MATERIAL
_ _ _
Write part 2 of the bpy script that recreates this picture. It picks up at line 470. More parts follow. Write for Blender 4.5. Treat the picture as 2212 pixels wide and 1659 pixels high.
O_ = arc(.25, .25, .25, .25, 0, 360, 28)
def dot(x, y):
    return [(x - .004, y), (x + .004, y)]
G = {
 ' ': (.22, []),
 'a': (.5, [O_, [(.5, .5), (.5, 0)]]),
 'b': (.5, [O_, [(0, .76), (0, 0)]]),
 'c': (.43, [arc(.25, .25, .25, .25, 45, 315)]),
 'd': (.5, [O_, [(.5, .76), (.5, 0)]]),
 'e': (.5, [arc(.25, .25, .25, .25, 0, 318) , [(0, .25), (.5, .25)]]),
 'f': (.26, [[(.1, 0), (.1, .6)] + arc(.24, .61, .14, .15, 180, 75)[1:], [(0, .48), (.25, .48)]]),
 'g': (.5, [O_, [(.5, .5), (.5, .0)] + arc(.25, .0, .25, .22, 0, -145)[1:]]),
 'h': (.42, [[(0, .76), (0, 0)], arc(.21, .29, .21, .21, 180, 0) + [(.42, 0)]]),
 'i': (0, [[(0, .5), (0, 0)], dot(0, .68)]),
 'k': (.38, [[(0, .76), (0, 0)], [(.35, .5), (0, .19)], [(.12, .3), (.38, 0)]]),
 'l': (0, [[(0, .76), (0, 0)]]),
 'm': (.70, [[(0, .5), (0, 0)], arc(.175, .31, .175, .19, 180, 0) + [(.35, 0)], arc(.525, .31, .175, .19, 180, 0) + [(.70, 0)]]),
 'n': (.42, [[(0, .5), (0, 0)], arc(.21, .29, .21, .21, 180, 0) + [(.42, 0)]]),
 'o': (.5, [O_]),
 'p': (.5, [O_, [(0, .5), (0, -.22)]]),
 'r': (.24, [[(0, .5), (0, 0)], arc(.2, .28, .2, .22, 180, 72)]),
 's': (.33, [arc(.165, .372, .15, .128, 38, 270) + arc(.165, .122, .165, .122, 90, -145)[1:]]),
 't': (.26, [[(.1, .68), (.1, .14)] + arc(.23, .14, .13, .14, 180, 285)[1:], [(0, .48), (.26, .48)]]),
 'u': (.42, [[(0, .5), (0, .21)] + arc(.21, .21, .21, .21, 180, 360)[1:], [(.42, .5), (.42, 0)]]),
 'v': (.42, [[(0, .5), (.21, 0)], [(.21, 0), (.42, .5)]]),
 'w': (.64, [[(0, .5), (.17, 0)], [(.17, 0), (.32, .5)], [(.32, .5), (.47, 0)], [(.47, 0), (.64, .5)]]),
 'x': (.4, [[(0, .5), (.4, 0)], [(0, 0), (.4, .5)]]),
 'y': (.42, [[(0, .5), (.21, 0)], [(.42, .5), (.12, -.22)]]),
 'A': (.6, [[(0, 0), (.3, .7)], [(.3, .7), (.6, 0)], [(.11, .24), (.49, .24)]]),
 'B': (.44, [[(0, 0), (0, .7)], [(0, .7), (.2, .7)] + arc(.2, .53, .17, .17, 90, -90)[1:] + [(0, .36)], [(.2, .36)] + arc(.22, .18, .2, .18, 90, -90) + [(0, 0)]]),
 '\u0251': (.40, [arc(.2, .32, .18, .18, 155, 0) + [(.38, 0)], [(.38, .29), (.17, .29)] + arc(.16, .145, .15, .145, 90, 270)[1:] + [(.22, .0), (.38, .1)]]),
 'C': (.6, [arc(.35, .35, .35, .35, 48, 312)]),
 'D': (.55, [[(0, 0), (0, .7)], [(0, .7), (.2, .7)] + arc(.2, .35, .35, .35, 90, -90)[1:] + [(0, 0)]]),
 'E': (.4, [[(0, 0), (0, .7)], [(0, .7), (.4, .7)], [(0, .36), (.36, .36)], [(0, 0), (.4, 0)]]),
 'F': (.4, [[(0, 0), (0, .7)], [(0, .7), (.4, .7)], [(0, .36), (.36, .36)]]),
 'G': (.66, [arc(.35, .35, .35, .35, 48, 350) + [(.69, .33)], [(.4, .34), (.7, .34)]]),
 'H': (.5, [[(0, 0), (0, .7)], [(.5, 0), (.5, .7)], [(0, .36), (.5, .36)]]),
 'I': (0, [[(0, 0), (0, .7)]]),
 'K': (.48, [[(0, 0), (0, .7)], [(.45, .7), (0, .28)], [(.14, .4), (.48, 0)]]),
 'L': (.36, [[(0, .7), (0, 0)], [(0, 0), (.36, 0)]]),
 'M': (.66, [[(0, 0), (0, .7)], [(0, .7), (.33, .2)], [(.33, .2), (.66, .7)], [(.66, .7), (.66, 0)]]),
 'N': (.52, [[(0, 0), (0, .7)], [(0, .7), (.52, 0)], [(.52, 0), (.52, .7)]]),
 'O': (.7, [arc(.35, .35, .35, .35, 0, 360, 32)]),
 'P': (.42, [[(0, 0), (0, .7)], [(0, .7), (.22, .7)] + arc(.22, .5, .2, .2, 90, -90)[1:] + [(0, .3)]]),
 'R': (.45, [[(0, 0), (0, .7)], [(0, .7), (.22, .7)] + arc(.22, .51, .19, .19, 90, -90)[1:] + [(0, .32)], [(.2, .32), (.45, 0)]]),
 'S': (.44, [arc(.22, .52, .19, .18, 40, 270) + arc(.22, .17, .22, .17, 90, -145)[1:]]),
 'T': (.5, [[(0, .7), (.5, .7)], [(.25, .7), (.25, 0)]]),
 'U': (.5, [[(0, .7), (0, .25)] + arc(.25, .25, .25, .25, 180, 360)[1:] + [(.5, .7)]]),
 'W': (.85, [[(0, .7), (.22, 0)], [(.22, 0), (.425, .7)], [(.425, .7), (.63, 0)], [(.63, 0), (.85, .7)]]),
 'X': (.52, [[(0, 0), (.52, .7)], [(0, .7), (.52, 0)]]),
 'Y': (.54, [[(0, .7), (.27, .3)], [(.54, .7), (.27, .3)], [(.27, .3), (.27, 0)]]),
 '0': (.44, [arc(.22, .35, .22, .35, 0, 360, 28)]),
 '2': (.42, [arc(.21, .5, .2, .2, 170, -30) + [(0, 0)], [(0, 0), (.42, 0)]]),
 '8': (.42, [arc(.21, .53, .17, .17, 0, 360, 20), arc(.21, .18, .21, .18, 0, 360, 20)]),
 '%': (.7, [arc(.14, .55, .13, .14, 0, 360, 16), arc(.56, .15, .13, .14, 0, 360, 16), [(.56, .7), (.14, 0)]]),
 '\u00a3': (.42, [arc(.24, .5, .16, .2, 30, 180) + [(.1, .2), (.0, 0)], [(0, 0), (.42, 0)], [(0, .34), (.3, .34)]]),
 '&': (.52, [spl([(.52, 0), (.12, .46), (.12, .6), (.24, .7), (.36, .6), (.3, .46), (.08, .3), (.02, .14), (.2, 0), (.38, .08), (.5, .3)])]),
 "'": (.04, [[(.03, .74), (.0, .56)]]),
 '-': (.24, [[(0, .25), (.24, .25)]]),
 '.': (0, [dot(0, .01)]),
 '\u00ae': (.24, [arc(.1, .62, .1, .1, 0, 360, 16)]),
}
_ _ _
WHAT YOU NEED TO DO
Reproduce the listing above word for word.

RESULT OF THIS TASK
Write part 2 of the bpy script that recreates this picture. It picks up at line 470. More parts follow. Write for Blender 4.5. Treat the picture as 2212 pixels wide and 1659 pixels high.
O_ = arc(.25, .25, .25, .25, 0, 360, 28)
def dot(x, y):
    return [(x - .004, y), (x + .004, y)]
G = {
 ' ': (.22, []),
 'a': (.5, [O_, [(.5, .5), (.5, 0)]]),
 'b': (.5, [O_, [(0, .76), (0, 0)]]),
 'c': (.43, [arc(.25, .25, .25, .25, 45, 315)]),
 'd': (.5, [O_, [(.5, .76), (.5, 0)]]),
 'e': (.5, [arc(.25, .25, .25, .25, 0, 318) , [(0, .25), (.5, .25)]]),
 'f': (.26, [[(.1, 0), (.1, .6)] + arc(.24, .61, .14, .15, 180, 75)[1:], [(0, .48), (.25, .48)]]),
 'g': (.5, [O_, [(.5, .5), (.5, .0)] + arc(.25, .0, .25, .22, 0, -145)[1:]]),
 'h': (.42, [[(0, .76), (0, 0)], arc(.21, .29, .21, .21, 180, 0) + [(.42, 0)]]),
 'i': (0, [[(0, .5), (0, 0)], dot(0, .68)]),
 'k': (.38, [[(0, .76), (0, 0)], [(.35, .5), (0, .19)], [(.12, .3), (.38, 0)]]),
 'l': (0, [[(0, .76), (0, 0)]]),
 'm': (.70, [[(0, .5), (0, 0)], arc(.175, .31, .175, .19, 180, 0) + [(.35, 0)], arc(.525, .31, .175, .19, 180, 0) + [(.70, 0)]]),
 'n': (.42, [[(0, .5), (0, 0)], arc(.21, .29, .21, .21, 180, 0) + [(.42, 0)]]),
 'o': (.5, [O_]),
 'p': (.5, [O_, [(0, .5), (0, -.22)]]),
 'r': (.24, [[(0, .5), (0, 0)], arc(.2, .28, .2, .22, 180, 72)]),
 's': (.33, [arc(.165, .372, .15, .128, 38, 270) + arc(.165, .122, .165, .122, 90, -145)[1:]]),
 't': (.26, [[(.1, .68), (.1, .14)] + arc(.23, .14, .13, .14, 180, 285)[1:], [(0, .48), (.26, .48)]]),
 'u': (.42, [[(0, .5), (0, .21)] + arc(.21, .21, .21, .21, 180, 360)[1:], [(.42, .5), (.42, 0)]]),
 'v': (.42, [[(0, .5), (.21, 0)], [(.21, 0), (.42, .5)]]),
 'w': (.64, [[(0, .5), (.17, 0)], [(.17, 0), (.32, .5)], [(.32, .5), (.47, 0)], [(.47, 0), (.64, .5)]]),
 'x': (.4, [[(0, .5), (.4, 0)], [(0, 0), (.4, .5)]]),
 'y': (.42, [[(0, .5), (.21, 0)], [(.42, .5), (.12, -.22)]]),
 'A': (.6, [[(0, 0), (.3, .7)], [(.3, .7), (.6, 0)], [(.11, .24), (.49, .24)]]),
 'B': (.44, [[(0, 0), (0, .7)], [(0, .7), (.2, .7)] + arc(.2, .53, .17, .17, 90, -90)[1:] + [(0, .36)], [(.2, .36)] + arc(.22, .18, .2, .18, 90, -90) + [(0, 0)]]),
 '\u0251': (.40, [arc(.2, .32, .18, .18, 155, 0) + [(.38, 0)], [(.38, .29), (.17, .29)] + arc(.16, .145, .15, .145, 90, 270)[1:] + [(.22, .0), (.38, .1)]]),
 'C': (.6, [arc(.35, .35, .35, .35, 48, 312)]),
 'D': (.55, [[(0, 0), (0, .7)], [(0, .7), (.2, .7)] + arc(.2, .35, .35, .35, 90, -90)[1:] + [(0, 0)]]),
 'E': (.4, [[(0, 0), (0, .7)], [(0, .7), (.4, .7)], [(0, .36), (.36, .36)], [(0, 0), (.4, 0)]]),
 'F': (.4, [[(0, 0), (0, .7)], [(0, .7), (.4, .7)], [(0, .36), (.36, .36)]]),
 'G': (.66, [arc(.35, .35, .35, .35, 48, 350) + [(.69, .33)], [(.4, .34), (.7, .34)]]),
 'H': (.5, [[(0, 0), (0, .7)], [(.5, 0), (.5, .7)], [(0, .36), (.5, .36)]]),
 'I': (0, [[(0, 0), (0, .7)]]),
 'K': (.48, [[(0, 0), (0, .7)], [(.45, .7), (0, .28)], [(.14, .4), (.48, 0)]]),
 'L': (.36, [[(0, .7), (0, 0)], [(0, 0), (.36, 0)]]),
 'M': (.66, [[(0, 0), (0, .7)], [(0, .7), (.33, .2)], [(.33, .2), (.66, .7)], [(.66, .7), (.66, 0)]]),
 'N': (.52, [[(0, 0), (0, .7)], [(0, .7), (.52, 0)], [(.52, 0), (.52, .7)]]),
 'O': (.7, [arc(.35, .35, .35, .35, 0, 360, 32)]),
 'P': (.42, [[(0, 0), (0, .7)], [(0, .7), (.22, .7)] + arc(.22, .5, .2, .2, 90, -90)[1:] + [(0, .3)]]),
 'R': (.45, [[(0, 0), (0, .7)], [(0, .7), (.22, .7)] + arc(.22, .51, .19, .19, 90, -90)[1:] + [(0, .32)], [(.2, .32), (.45, 0)]]),
 'S': (.44, [arc(.22, .52, .19, .18, 40, 270) + arc(.22, .17, .22, .17, 90, -145)[1:]]),
 'T': (.5, [[(0, .7), (.5, .7)], [(.25, .7), (.25, 0)]]),
 'U': (.5, [[(0, .7), (0, .25)] + arc(.25, .25, .25, .25, 180, 360)[1:] + [(.5, .7)]]),
 'W': (.85, [[(0, .7), (.22, 0)], [(.22, 0), (.425, .7)], [(.425, .7), (.63, 0)], [(.63, 0), (.85, .7)]]),
 'X': (.52, [[(0, 0), (.52, .7)], [(0, .7), (.52, 0)]]),
 'Y': (.54, [[(0, .7), (.27, .3)], [(.54, .7), (.27, .3)], [(.27, .3), (.27, 0)]]),
 '0': (.44, [arc(.22, .35, .22, .35, 0, 360, 28)]),
 '2': (.42, [arc(.21, .5, .2, .2, 170, -30) + [(0, 0)], [(0, 0), (.42, 0)]]),
 '8': (.42, [arc(.21, .53, .17, .17, 0, 360, 20), arc(.21, .18, .21, .18, 0, 360, 20)]),
 '%': (.7, [arc(.14, .55, .13, .14, 0, 360, 16), arc(.56, .15, .13, .14, 0, 360, 16), [(.56, .7), (.14, 0)]]),
 '\u00a3': (.42, [arc(.24, .5, .16, .2, 30, 180) + [(.1, .2), (.0, 0)], [(0, 0), (.42, 0)], [(0, .34), (.3, .34)]]),
 '&': (.52, [spl([(.52, 0), (.12, .46), (.12, .6), (.24, .7), (.36, .6), (.3, .46), (.08, .3), (.02, .14), (.2, 0), (.38, .08), (.5, .3)])]),
 "'": (.04, [[(.03, .74), (.0, .56)]]),
 '-': (.24, [[(0, .25), (.24, .25)]]),
 '.': (0, [dot(0, .01)]),
 '\u00ae': (.24, [arc(.1, .62, .1, .1, 0, 360, 16)]),
}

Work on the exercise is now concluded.